Il recupero e la valorizzazione di queste strutture non è semplice. Per riportare alla piena operatività l’ex colonia elioterapica di Benevento ci sono volute le risorse del Fondo sociale europeo per lo sviluppo regionale e dieci anni di burocrazia e lavori. “È sempre stata un punto di riferimento per il quartiere Ferrovia”, spiega Italo Montella, presidente della cooperativa Bartololongo, che dal settembre 2017 gestisce la struttura in collaborazione con la Federazione Italiana Scherma. Costruita in epoca fascista, tra gli anni Sessanta e Novanta la colonia è stata utilizzata come centro di aggregazione e centro sportivo (dotato di palestra, campo da basket e di tennis, pista di pattinaggio) per poi essere accantonata nei primi anni Duemila.

“La struttura aveva diversi problemi e così per molti anni è stata utilizzata solo in parte per le attività estive dell’oratorio della parrocchia di Santa Maria di Costantinopoli -spiega Montella, che proprio all’interno degli spazi dell’ex colonia ha operato inzialmente da volontario-. Il nostro obiettivo era quello di far diventare questa struttura un centro di aggregazione sociale, per fare in modo che gli abitanti del quartiere potessero tornare a viverlo. Abbiamo iniziato con le attività per i minori, oggi ci sono circa 200 bambini e ragazzi che frequentano il centro estivo, abbiamo potenziato i servizi di accompagnamento e sostegno ai minori, l’assistenza scolastica”.

Il grande parco che abbraccia l’ex colonia è diventato un punto di ritrovo per il quartiere, un luogo in cui trascorrere i momenti di pausa e le serate di festa organizzate dalla cooperativa. “Molti anziani hanno trascorso la loro infanzia in questi spazi e ci ringraziano per aver riportato in vita un luogo così importante -conclude Montella-. Abbiamo raccolto le loro memorie in una mostra fotografica partecipata, con oltre cento immagini”.

Anche nel grande parco della “Colonia Enrichetta” di Abbiategrasso (MI) sono tornati a giocare i bambini. Nata nel 1919 come centro elioterapico per curare i piccoli malati di tubercolosi attraverso i “bagni d’aria e di sole” nei boschi di quello che oggi è il Parco del Ticino, la colonia ha continuato le sue attività fino agli anni Ottanta. Negli ultimi vent’anni, tuttavia, la struttura è stata sotto-utilizzata rispetto le sue potenzialità: chiusa per buona parte dell’anno, veniva riaperta solo alcuni mesi come centro estivo comunale.
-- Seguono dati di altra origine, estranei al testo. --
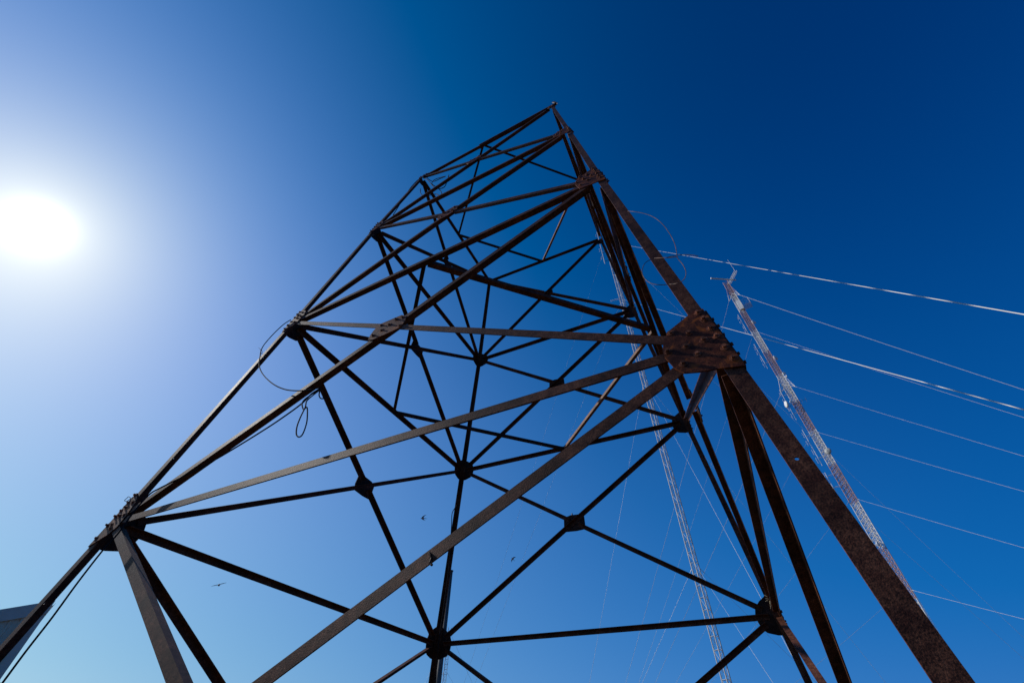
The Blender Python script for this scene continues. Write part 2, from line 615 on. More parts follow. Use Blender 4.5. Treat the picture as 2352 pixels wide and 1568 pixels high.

Nel maggio 2017 il Comune di Abbiategrasso ne ha affidato la gestione alla cooperativa “Nuova Seco”. “Durante l’estate abbiamo ogni giorno circa 130 bambini che frequentano gli spazi della colonia, che funziona come centro estivo comunale -spiega Sara Pirali, coordinatrice della struttura-. Abbiamo riqualificato alcuni spazi, compresa la piscina che non era più agibile”. Durante tutto l’anno, invece, i bambini hanno la possibilità di frequentare in gita scolastica i 10mila metri quadrati di terreno della colonia o di partecipare a escursioni guidate (anche notturne) all’interno del Parco del Ticino.